2. They describe some specific tech, and explain why it's used. Ads mention Scheme and other languages, explain that functional programming and program optimization matter for the high-performance computing they do, and state that Ocaml fits their needs best. Pretty credible.

3. They give a realistic impression of the workplace culture. Clearly, JSC has a carefully culled group of intense people with heavy CS and math backgrounds, surrounded by even more intense traders. Money and prestige matter the most; candy is not mentioned. One can assume collared shirts and possibly ties are involved.

So I'm not the sort of person they're looking for, and I can tell -- I'm not tempted to fudge an application and add noise to the signal. But if I had majored in financial engineering, loved money, and truly did have Free Electron-level programming ability, this would be enough to get my attention.

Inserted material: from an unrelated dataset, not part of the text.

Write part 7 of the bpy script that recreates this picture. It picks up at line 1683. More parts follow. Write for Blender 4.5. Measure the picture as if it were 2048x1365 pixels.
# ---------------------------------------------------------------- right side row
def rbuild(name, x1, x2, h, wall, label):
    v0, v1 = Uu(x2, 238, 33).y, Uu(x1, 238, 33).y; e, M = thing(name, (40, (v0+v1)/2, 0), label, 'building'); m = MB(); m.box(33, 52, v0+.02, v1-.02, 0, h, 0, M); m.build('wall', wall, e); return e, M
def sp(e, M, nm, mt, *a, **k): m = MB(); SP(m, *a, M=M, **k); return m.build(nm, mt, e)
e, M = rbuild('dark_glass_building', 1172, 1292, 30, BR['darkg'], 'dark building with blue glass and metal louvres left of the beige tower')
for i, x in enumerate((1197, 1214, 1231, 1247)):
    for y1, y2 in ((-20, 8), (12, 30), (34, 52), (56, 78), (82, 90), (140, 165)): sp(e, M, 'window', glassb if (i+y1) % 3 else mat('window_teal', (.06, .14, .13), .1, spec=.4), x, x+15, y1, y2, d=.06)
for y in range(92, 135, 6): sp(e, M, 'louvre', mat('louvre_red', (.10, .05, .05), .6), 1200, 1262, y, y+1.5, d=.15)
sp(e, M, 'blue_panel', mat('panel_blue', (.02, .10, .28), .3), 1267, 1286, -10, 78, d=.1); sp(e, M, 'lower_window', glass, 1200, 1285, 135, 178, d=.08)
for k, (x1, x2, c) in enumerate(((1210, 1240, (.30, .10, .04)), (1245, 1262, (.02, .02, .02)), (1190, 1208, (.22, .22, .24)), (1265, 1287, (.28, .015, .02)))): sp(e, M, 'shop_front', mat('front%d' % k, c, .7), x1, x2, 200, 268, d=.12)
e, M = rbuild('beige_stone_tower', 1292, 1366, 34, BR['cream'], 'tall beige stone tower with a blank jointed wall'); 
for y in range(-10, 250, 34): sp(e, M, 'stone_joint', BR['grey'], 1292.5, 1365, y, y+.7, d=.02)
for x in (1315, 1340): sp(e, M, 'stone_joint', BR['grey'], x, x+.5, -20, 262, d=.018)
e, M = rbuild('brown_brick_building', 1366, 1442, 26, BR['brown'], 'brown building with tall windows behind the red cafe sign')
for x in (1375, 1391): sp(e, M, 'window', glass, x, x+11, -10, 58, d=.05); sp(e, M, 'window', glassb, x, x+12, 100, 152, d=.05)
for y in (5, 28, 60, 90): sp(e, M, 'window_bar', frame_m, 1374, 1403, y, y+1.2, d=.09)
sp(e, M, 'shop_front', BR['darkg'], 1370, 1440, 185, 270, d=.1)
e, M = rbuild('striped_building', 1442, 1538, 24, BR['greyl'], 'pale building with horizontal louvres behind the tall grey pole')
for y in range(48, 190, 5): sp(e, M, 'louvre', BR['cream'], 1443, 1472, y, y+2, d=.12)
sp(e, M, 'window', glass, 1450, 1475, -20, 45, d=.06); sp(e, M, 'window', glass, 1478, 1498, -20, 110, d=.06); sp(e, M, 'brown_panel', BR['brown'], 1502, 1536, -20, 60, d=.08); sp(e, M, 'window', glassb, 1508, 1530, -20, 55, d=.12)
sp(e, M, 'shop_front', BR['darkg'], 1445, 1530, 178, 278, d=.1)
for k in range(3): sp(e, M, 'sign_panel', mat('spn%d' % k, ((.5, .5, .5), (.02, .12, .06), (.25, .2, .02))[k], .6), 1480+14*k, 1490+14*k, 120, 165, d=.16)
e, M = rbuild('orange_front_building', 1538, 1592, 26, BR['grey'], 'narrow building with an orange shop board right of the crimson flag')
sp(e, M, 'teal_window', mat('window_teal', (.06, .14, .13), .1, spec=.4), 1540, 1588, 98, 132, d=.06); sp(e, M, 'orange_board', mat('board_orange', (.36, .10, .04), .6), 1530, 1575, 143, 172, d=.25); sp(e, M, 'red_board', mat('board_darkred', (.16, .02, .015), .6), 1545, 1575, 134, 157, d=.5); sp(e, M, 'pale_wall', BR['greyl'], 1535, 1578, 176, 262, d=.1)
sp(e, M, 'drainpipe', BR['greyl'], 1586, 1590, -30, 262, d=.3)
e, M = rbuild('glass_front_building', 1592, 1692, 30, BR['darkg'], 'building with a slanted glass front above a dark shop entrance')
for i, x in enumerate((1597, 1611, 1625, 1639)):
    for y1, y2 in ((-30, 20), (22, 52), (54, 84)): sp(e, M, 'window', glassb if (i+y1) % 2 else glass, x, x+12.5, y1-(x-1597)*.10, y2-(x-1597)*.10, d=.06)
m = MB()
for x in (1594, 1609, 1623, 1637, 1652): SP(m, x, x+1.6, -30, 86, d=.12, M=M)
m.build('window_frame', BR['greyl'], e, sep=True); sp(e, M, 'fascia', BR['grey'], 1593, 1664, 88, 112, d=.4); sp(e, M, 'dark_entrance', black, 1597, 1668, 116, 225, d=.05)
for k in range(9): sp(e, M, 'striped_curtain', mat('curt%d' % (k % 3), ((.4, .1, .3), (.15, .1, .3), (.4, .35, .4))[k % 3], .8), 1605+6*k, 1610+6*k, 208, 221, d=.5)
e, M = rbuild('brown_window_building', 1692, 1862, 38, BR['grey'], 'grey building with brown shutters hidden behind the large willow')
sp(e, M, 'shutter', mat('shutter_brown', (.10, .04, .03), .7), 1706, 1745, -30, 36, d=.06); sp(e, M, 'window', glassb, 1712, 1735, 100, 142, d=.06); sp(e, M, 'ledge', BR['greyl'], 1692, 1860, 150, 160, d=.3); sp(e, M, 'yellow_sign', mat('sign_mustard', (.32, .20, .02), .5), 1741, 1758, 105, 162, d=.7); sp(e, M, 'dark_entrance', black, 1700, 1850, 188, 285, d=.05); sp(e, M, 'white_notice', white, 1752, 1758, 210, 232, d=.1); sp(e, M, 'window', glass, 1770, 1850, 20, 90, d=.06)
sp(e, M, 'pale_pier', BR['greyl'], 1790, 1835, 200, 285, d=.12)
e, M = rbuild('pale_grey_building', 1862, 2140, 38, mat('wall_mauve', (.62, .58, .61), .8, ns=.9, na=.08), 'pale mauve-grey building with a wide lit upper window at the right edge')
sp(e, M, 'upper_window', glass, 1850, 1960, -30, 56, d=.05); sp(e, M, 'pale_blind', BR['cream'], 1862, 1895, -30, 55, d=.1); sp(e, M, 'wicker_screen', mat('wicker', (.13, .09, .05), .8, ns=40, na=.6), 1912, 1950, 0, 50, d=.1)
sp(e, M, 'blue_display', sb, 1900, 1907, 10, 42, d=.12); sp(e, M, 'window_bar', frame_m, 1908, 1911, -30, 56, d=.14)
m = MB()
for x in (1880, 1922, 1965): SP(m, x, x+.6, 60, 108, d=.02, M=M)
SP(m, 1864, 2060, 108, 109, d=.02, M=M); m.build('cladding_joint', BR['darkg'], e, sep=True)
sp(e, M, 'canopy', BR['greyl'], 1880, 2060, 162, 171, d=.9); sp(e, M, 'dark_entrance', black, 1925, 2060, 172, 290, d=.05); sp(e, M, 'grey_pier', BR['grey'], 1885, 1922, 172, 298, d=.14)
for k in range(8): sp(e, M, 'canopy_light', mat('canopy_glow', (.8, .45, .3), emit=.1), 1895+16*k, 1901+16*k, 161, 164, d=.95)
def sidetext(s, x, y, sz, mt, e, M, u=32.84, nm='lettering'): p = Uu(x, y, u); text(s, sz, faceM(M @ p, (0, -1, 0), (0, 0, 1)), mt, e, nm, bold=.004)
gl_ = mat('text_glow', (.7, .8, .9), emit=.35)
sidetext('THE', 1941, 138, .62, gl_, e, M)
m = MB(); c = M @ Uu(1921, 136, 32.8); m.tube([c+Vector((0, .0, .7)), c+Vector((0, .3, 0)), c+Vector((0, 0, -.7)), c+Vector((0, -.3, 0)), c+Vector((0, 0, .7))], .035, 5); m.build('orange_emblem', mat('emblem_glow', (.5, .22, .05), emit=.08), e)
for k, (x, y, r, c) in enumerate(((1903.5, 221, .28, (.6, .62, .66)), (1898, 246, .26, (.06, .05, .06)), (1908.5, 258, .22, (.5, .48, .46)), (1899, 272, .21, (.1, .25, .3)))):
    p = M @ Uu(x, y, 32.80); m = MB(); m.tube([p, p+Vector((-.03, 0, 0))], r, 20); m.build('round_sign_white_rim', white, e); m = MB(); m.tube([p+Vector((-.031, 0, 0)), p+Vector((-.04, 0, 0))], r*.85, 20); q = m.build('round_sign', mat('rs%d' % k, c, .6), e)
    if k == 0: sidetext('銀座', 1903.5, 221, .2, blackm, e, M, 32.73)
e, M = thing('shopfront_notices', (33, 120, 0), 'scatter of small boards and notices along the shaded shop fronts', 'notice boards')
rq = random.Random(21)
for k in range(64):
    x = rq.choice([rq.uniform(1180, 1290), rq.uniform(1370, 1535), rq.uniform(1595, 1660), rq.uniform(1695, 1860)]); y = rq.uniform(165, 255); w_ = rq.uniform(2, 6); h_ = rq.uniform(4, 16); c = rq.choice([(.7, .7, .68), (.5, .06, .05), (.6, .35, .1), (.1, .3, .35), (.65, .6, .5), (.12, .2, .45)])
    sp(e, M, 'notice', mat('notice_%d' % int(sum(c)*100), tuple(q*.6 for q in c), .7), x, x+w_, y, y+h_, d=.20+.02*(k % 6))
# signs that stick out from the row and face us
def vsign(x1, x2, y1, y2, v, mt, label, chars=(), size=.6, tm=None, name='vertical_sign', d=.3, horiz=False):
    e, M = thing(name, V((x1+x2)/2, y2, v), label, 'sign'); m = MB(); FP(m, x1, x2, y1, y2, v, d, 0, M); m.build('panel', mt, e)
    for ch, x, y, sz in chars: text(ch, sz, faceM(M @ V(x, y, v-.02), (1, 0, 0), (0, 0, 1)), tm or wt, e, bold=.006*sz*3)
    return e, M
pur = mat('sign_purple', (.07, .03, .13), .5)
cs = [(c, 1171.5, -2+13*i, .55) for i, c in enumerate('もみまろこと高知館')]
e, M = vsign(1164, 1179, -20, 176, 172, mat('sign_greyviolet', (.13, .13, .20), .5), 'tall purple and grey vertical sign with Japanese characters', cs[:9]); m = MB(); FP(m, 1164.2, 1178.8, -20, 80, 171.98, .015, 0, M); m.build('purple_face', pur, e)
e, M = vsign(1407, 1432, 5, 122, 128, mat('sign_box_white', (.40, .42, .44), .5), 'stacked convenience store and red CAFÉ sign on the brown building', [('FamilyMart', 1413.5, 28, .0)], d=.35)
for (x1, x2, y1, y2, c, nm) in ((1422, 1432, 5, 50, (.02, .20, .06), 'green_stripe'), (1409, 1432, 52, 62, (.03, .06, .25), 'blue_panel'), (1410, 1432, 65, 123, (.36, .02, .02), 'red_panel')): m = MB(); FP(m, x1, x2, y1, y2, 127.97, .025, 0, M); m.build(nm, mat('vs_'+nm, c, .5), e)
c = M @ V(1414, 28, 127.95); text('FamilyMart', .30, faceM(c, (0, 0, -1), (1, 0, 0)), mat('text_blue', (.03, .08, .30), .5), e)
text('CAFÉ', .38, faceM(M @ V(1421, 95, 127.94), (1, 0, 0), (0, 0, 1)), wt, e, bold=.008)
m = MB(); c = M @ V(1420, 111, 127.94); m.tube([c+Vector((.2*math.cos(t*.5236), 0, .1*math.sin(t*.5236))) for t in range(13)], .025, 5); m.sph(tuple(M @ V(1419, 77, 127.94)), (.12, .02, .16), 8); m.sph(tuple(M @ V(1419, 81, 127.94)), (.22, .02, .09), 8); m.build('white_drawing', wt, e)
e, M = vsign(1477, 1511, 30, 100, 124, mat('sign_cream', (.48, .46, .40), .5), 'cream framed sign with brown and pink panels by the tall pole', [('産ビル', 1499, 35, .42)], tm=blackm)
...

Ah, Jane Street does have great ads, don't they? OCaml and smart people making tons of money together? The stuff of dreams for a Silicon Valley engineer tired of web infrastructure, who never made any money on options and just happened to read some books by Nassim Taleb.

However, the one bit they don't mention, but all your friends who DID take jobs on wall street will:

"jane street is known as a smart firm that pays little"


It's also a good example of how to not quote a Craigslist article. His use of the pre tag and ghastly CSS means an absurd amount of side scrolling.


I take the guy's point that they are laying it on a bit thick, but I also think he does lambast them a bit too much. Being excited about your company and trying to get other people excited about it too is a good thing.

Describing employees as "rock stars" may not be the ideal approach. But, I'd rather be in a company that's fun with a few goofy buzzword happy managers than one that's precise as hell and every day feels like watching paint dry.


Look, this is how you write a job ad: don't bullshit people. This ad violates that single rule in every sentence.

People who think they are "rockstar" programmers are probably inexperienced college kids with inflated egos. Meanwhile, the EXTREMELY FEW people in the world who are actually as good as this ad is literally asking for are probably wondering what this job pays. $65,000? Oh, stock options too?

People like this aren't exactly free you know, no matter what you just read in the book you just bought at the airport.


What a cynic. I bet the guy behind this post would rather write one of those horrible, dry ads that make our eyes glass over.


I think he has a pretty decent take on it.

Personally I think the whole "rockstar / ninja" jumped the shark a while back. A "rockstar" is a unique and rare individual, it's a loose definition but it would seem to imply that not EVERYONE can be a rockstar (or ninja).

The term is getting over applied to everything these days in the startup/tech world.

Writing job adverts is a tough gig. You need to make people want to work for your job and relate to the position without dipping too heavily into the bag-o-cliches or applying excessive acronym scattershot


Anytime I see the word rockstar or ninja in a job listing, I don't think of a unique individual. The first thing it makes me think of is that they want someone they can pile on totally unrealistic expectations (not enough resources, not enough time, not enough defined requirements) but still expect it to get done perfectly every time. As soon as I read that, I move on to the next listing every time...


None of the really great coders I know think of themselves as "rockstars" or "ninjas." Usually they think of themselves as senior software developers, and other people call them superstars.


Actually, for the kind of person they're trying to recruit, I wouldn't use a job ad in the first place. I'm going to write an article on what to look for and how to hire a CTO one of these days...


There's basically only one way to hire a CTO as a small firm, and that's to poach them from a firm large enough to have promoted one from within.

(A startup one of whose founders is the CTO doesn't obviously need to hire one)


In my experience, the job of "CTO" goes to the founder who doesn't want to code anymore. I feel like maybe people here mean "CIO", which is the person who controls the IT budget.

Either way, startups shouldn't hire C-titles.


I clearly didn't define the term clearly enough.

What I meant by "CTO" was the technical cofounder - the all-round technical get-shit-done guy who can pull the entire product out of his ass if he has to, and who can do so in the completely chaotic environment that is an early start-up. Someone who will basically do "everything" - like any good cofounder should!

Which is what Redline appeared to be looking for. And which is not what you get with a lame job ad.


It's amusing that a comment above made the same point - just in less forceful language - and got modded up. Validation - you downvoters are similarly dry, stuffy cynics.